Metropolitan Capital Advisors (MCA)

Performance Disclosures

Performance information since inception is net of all expenses and performance allocations.  The net performance is net of all expenses and the General Partner's Performance Allocation and is calculated based on an individual limited partner who had a capital balance at the beginning of each year and did not have any capital transactions during the year. An individual limited partner's results may vary due to the timing of capital transactions, high watermarks, and performance. Past performance is no guarantee of future results.  All investments involve risk including loss of principal.  The S&P 500 is an index of common stock prices and is generally considered representative of the U. S. stock markets. The index depicted has not been selected as a representative benchmark to compare Metropolitan Capital’s performance, but rather is disclosed to allow for comparison of Metropolitan Capital’s performance to that of a well-known and widely recognized index.  Performance results are estimates pending the final audit at year-end.

Any investor who subscribes, or proposes to subscribe, for an investment in a hedge fund must be able to bear the risks involved and must meet a hedge fund’s suitability requirements.  Some or all alternative investment programs may not be suitable for certain investors.  No assurance can be given that a hedge fund’s investment objectives will be achieved.  Hedge fund investments are typically speculative and involve a substantial degree of risk.   A hedge fund may be leveraged and engage in other speculative investment practices that may increase the risk of investment loss.  Past results of the hedge fund investment manager are not necessarily indicative of future performance of the fund, and the fund’s performance may be volatile.  An investor must realize that he or she could lose all or a substantial amount of his or her investment in a hedge fund.

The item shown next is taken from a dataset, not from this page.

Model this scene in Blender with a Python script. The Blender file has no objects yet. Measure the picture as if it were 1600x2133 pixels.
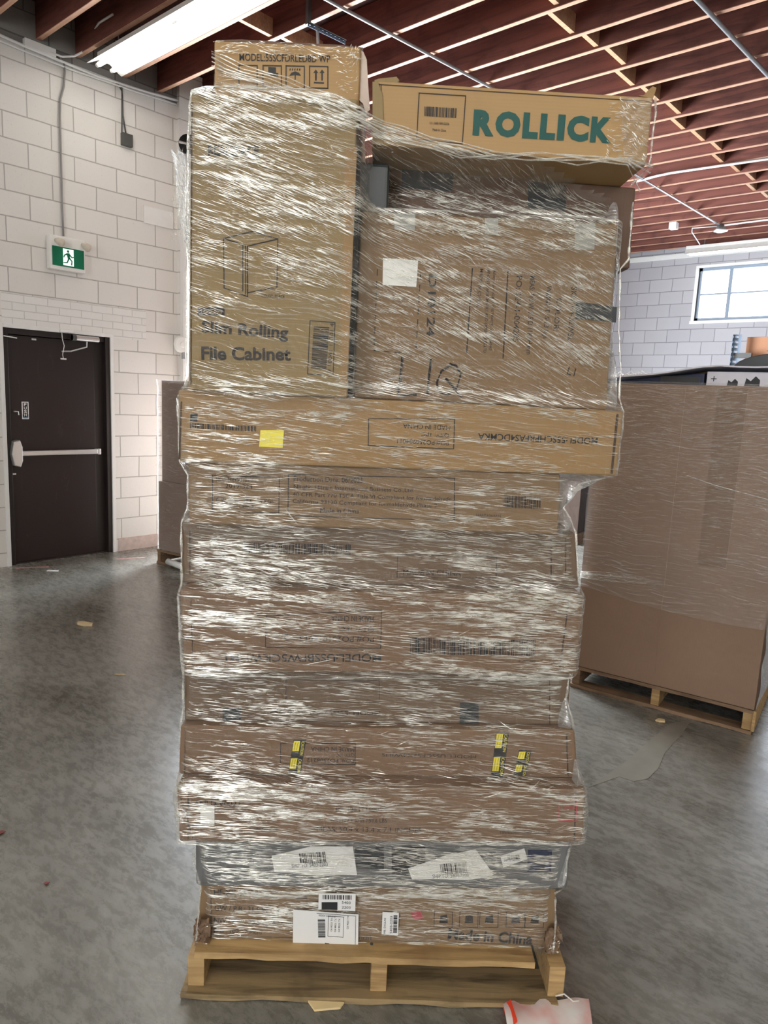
import bpy, bmesh, math, random
import numpy as np
from mathutils import Vector, Matrix, noise as mnoise
R = math.radians
random.seed(7)
rng = np.random.default_rng(7)
SC = bpy.context.scene
COL = SC.collection

# ------------------------------------------------------------------ camera
F_PX, IW, IH = 1480.0, 1600.0, 2133.0
PITCH, ROLL, YAW, CH = R(9.1), R(2.6), R(41.3), 1.66
FW = Vector((-math.sin(YAW)*math.cos(PITCH), math.cos(YAW)*math.cos(PITCH), -math.sin(PITCH)))
R0 = Vector((math.cos(YAW), math.sin(YAW), 0))
U0 = R0.cross(FW)
CR = math.cos(ROLL)*R0 + math.sin(ROLL)*U0
CU = -math.sin(ROLL)*R0 + math.cos(ROLL)*U0
CP = Vector((0, 0, CH))
cam_d = bpy.data.cameras.new('camera')
cam = bpy.data.objects.new('camera', cam_d); COL.objects.link(cam)
cam_d.sensor_fit = 'VERTICAL'; cam_d.sensor_height = 36.0
cam_d.lens = F_PX/IH*36.0
cam_d.clip_start = .05; cam_d.clip_end = 200
m = Matrix((CR, CU, -FW)).transposed().to_4x4(); m.translation = CP
cam.matrix_world = m
SC.camera = cam

# ------------------------------------------------------------------ view, world, lights
SC.view_settings.view_transform = 'Standard'
SC.view_settings.look = 'None'
SC.view_settings.gamma = 1
SC.view_settings.use_curve_mapping = False
SC.view_settings.exposure = 0.5
SC.cycles.transparent_max_bounces = 24
SC.cycles.max_bounces = 8
SC.cycles.sample_clamp_indirect = 6

TUBE_POWER = 29.0
DAY_DOOR = 1000.0
DAY_WINDOW = 110.0
KEY_LIGHT = 150.0
SKY = 5.0

wd = bpy.data.worlds.new('sky'); SC.world = wd; wd.use_nodes = True
bg = wd.node_tree.nodes['Background']
bg.inputs[0].default_value = (.84, .92, 1, 1); bg.inputs[1].default_value = SKY

def area(name, loc, aim, sx, sy, power, col):
    d = bpy.data.lights.new(name, 'AREA'); d.shape = 'RECTANGLE'; d.size = sx; d.size_y = sy
    d.energy = power; d.color = col
    o = bpy.data.objects.new(name, d); COL.objects.link(o)
    o.location = loc
    o.rotation_euler = (Vector(aim)).to_track_quat('-Z', 'Y').to_euler()
    return o
YB, XL, XR, YF = 12.1, -6.676, 9.0, -8.0
area('daylight_side_door', (XL-.26, 6.02, 1.66), (1, -.12, -.03), 3.0, 3.2, DAY_DOOR, (.84, .92, 1))
area('daylight_window', (-2.2, YB+.45, 3.45), (0, -1, -.25), 3.2, 1.0, DAY_WINDOW, (.8, .88, 1))
area('added_key_light', (2.6, YF-.4, 1.9), (0, 1, 0), 3.8, 3.4, KEY_LIGHT, (1, .97, .92))  # unseen key light added behind the camera

# ------------------------------------------------------------------ materials
def nmat(name):
    mt = bpy.data.materials.new(name); mt.use_nodes = True
    nt = mt.node_tree; nt.nodes.clear()
    out = nt.nodes.new('ShaderNodeOutputMaterial')
    return mt, nt, out
def N(nt, typ, **k):
    n = nt.nodes.new('ShaderNode'+typ)
    for a, v in k.items():
        if a == 'inp':
            for i, x in v.items(): n.inputs[i].default_value = x
        else: setattr(n, a, v)
    return n
def L(nt, a, b): nt.links.new(a, b)
def rgba(c): return (c[0], c[1], c[2], 1)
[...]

The investment manager has total trading authority over the hedge fund, and the fund is dependent upon the services of the investment manager.  The use of a single advisor could mean lack of diversification and, consequentially, higher risk.  Hedge funds are generally highly illiquid. There is no secondary market for an investor’s interest in a hedge fund and none should be expected to develop.  There are restrictions on transferring interests in a hedge fund.  The fees and expenses typically earned by a hedge fund’s investment manager may offset the fund’s trading profits.  The instruments in which a hedge fund invests may involve complex tax structures and there may be delays in distributing important tax information.  A hedge fund is not required to provide periodic pricing or valuation information to investors with respect to its individual investments.  Hedge funds are not subject to the same regulatory requirements as registered mutual funds.  Certain of the trades executed for a hedge fund may take place on foreign markets, which inherently involves greater degree of risk.  A hedge fund is subject to various other risk factors and conflicts of interest.  For further information regarding the risk factors and conflicts of interest with respect to a hedge fund in which you propose to invest or currently invest, please refer to the hedge fund’s Offering Memorandum.